The tough housing market affects more than just homeowners: low- and moderate-income renters are also struggling. This nationwide study looks at working families in 31 metro areas who earn just over the area’s median income or less. Since 1997, the number of these families paying more than half of their income for rent has doubled. The problem is not limited to expensive cities on the East and West Coasts: “significant numbers of working families in every metro area —including those in Atlanta, Denver and Indianapolis—pay more than half their income for housing.”

After Katrina: Washed Away? Justice in New Orleans
Report by Caterina Gouvis Roman, Seri Irazola, and Jenny Osborne at The Urban Institute

Two years after Hurricane Katrina, high levels of crime and violence continue to plague New Orleans, and the criminal justice system remains chaotic. The result of a yearlong study, this report documents the situation before the storm, the immediate impact of Katrina and its persistent consequences, including a dramatically understaffed police force, insufficient jail space, and inadequate legal representation for indigent defendants. The study concludes that “together, these issues create a cycle of hard-to-shake problems, including low officer and resident morale, further jeopardizing the region’s ability to maintain safe streets.”


A Pro-Civil Justice Presidential Platform

Report by Kia Franklin at the Drum Major Institute for Public Policy

Besides a few stale calls for tort “reform,” you won’t hear much about civil justice in the 2008 presidential discussion.

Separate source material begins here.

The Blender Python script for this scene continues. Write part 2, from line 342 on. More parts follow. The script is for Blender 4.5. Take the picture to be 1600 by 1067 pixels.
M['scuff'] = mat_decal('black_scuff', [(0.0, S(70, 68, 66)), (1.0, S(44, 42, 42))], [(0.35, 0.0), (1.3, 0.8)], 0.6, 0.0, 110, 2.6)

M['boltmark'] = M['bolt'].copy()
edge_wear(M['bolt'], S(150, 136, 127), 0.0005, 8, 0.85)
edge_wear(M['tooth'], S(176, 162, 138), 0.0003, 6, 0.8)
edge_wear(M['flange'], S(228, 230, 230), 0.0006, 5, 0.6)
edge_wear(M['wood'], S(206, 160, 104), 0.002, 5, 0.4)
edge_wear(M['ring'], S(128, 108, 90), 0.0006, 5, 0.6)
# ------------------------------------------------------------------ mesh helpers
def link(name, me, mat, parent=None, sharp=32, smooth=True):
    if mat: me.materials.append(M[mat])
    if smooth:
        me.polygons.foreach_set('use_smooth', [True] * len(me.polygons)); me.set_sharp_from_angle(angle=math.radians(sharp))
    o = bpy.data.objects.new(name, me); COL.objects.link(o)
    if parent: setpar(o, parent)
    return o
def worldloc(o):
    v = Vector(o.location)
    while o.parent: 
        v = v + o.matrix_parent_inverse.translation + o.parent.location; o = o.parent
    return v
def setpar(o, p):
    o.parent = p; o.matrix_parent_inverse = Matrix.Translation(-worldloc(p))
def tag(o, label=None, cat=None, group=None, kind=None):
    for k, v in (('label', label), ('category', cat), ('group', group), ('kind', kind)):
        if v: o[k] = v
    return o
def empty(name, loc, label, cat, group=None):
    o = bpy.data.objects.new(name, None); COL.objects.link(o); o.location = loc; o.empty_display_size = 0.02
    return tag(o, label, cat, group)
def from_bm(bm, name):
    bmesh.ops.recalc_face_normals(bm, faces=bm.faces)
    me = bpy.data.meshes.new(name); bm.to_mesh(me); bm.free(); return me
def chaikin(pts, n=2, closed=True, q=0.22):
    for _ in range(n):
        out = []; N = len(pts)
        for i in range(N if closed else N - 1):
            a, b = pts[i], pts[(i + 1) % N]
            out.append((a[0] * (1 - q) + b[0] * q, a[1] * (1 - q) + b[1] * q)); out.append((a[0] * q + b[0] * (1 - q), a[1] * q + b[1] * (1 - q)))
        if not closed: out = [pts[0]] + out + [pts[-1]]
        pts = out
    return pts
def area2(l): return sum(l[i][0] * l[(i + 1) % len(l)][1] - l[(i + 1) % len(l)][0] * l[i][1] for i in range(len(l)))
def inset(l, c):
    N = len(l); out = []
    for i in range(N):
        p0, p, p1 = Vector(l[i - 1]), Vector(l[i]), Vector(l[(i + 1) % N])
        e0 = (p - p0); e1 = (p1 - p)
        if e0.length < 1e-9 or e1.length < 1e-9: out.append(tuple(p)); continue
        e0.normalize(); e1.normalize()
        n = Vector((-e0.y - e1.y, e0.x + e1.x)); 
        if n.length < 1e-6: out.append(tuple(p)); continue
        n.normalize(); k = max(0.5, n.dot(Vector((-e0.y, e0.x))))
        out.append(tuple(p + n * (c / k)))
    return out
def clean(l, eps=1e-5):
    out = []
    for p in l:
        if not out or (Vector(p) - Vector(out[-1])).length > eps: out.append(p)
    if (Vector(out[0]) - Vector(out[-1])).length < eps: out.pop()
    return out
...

DMI’s latest report aims to set that right, explaining that “Our civil justice system empowers citizens to advocate for their rights and protect themselves against undue harm… ensuring that everyone, even powerful corporations and our government, abides by the rule of law.” The report outlines common-sense steps the next president can take to improve access to the civil court system, from establishing a right to civil counsel in certain critical cases to creating a presumption that federal laws will not preempt state regulations that protect public health and safety, economic fairness, and social justice.